Thursday, 2 November 2017

Francis Spufford - True Stories


Rating: 5/5

Review:
Terrific stuff



I think this is a terrific collection of many of Francis Spufford's essays, articles and talks over the last 25 years or so.  Spufford is extraordinarily erudite, remarkably thoughtful, very insightful and writes prose which is dense but a real pleasure to read.  He has grouped the pieces into topics and they make a fine compendium of thought-provoking and enjoyable ideas.

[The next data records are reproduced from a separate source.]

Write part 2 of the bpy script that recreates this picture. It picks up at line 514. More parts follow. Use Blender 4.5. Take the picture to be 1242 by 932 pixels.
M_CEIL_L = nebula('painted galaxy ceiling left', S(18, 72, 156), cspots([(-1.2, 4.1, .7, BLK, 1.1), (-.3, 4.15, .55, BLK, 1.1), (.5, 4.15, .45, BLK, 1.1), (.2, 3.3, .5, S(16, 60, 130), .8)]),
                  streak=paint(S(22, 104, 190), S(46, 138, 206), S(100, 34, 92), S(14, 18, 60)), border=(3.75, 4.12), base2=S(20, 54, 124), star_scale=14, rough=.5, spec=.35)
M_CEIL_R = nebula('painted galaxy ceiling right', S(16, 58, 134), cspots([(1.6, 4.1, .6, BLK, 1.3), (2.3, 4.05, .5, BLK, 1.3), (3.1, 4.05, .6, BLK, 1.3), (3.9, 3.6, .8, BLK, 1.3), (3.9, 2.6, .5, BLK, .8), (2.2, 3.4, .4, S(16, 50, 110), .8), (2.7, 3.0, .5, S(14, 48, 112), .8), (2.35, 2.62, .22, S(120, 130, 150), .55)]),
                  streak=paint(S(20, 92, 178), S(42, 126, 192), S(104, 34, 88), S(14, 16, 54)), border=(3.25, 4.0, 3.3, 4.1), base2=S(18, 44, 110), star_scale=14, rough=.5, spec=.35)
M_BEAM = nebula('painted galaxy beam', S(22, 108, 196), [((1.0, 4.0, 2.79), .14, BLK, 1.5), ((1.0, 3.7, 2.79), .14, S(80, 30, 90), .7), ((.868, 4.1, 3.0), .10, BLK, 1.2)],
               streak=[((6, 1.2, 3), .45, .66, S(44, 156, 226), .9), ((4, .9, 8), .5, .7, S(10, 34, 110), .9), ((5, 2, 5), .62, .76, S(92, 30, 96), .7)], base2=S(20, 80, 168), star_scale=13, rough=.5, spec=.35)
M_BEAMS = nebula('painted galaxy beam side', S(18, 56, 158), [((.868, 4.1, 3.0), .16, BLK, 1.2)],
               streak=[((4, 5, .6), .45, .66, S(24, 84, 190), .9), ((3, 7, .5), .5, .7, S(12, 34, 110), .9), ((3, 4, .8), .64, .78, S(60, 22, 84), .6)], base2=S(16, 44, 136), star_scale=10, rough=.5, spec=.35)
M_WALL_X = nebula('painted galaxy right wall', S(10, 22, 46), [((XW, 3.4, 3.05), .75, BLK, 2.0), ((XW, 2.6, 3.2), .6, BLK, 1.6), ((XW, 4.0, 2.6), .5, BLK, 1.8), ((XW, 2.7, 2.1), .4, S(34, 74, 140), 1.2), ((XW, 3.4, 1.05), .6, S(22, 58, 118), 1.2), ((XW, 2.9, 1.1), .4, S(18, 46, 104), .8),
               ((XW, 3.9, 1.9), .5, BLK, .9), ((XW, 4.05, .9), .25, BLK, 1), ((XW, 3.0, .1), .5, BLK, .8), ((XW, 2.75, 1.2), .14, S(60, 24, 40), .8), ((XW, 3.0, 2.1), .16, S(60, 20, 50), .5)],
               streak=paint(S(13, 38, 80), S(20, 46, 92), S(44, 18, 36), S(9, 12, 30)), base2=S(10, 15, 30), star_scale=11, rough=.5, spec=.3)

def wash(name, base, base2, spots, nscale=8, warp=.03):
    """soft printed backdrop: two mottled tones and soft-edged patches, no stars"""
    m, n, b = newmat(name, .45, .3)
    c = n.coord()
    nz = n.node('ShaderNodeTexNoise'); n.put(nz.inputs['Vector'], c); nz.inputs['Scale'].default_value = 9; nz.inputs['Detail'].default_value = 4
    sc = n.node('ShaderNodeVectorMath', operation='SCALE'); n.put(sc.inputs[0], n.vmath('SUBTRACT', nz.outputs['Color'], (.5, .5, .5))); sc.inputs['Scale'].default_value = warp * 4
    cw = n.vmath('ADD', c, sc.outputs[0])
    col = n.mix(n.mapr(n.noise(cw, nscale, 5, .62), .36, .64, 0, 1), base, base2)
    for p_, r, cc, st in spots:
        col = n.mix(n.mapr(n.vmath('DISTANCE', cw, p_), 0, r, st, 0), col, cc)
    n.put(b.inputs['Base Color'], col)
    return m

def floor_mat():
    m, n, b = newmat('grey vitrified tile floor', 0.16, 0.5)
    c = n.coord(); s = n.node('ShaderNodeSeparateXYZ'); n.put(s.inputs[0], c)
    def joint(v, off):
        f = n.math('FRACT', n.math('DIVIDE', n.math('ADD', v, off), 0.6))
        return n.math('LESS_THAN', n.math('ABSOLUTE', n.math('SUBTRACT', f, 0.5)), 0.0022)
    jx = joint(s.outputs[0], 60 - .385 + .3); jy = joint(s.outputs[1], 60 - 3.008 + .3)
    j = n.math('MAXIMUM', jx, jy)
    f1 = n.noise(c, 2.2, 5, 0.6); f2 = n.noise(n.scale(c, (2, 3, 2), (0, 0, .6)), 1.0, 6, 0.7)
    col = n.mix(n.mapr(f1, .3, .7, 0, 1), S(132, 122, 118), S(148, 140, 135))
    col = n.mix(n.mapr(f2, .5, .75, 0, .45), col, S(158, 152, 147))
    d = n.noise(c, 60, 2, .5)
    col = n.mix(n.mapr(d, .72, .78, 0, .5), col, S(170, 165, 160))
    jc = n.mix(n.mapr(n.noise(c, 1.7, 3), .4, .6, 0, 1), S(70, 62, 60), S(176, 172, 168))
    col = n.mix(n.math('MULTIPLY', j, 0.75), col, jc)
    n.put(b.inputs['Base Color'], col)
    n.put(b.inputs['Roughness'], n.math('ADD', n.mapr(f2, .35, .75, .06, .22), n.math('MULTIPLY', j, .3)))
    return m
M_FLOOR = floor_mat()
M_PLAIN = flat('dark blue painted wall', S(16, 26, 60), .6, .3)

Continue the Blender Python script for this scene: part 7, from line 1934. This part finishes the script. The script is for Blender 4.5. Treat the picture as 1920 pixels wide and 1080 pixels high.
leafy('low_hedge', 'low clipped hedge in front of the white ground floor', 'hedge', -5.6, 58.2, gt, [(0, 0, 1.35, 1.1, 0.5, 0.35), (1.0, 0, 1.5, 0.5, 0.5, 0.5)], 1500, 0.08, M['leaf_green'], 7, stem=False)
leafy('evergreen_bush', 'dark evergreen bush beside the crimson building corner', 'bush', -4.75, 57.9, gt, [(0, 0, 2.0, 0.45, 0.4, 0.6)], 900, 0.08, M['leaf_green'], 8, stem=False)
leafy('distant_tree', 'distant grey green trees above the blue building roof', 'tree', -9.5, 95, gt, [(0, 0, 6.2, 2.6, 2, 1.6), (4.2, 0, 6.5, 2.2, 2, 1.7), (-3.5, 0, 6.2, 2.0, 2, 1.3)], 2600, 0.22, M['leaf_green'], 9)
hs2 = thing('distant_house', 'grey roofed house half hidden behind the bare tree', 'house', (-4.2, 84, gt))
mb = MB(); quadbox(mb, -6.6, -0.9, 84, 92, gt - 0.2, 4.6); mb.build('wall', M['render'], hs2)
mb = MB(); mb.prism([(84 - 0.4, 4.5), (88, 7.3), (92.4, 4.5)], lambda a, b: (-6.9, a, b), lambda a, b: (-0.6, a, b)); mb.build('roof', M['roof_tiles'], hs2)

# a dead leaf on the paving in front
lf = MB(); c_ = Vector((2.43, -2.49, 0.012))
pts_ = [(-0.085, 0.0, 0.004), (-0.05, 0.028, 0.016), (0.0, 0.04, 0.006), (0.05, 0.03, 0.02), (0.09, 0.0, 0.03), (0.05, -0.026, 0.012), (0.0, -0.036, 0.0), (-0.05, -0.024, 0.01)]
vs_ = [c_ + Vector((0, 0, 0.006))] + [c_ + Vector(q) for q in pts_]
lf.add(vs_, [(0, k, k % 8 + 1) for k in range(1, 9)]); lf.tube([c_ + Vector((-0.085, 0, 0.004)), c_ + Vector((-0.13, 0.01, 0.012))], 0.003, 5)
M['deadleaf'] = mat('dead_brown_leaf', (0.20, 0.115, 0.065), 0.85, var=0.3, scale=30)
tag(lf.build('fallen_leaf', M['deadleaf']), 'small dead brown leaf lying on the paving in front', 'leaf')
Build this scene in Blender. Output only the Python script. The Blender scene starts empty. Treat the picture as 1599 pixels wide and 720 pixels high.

He had me at hello, really.  The introduction opens with, " 'The imagination,' said Coleridge, 'is the power to disimprison the soul of fact.'  Except he didn't.  Say it, that is."  I loved that and the way he then traces the misattribution, illustrating precisely the point he is making.  This includes, just a page or so later "…fact that wants to be let out, from its literal prison of dates and documents, to roam free and have non-literal adventures.  As Tolkien said, who doesn't approve of escape?  Jailers, that's who."  It's a wonderful essay to start the collection; perhaps controversially in 2017, Spufford maintains the distinction between fact and falsehood while, also against current trends of instant judgement and opinion, maintaining that a fact or idea needs to be thought about and left in our heads until it begins to speak to us and reveal what it really has to say – possibly in the form of a story.

And so on.  This is a book to be savoured in smallish episodes, I think.  Spufford's writing and thinking is packed with ideas and images and I like to let a bit sink in and settle before trying more.  I come back to the book with renewed pleasure each time.

In short, this is a brilliant, hugely enjoyable collection by a brilliant thinker and writer.  Very warmly recommended.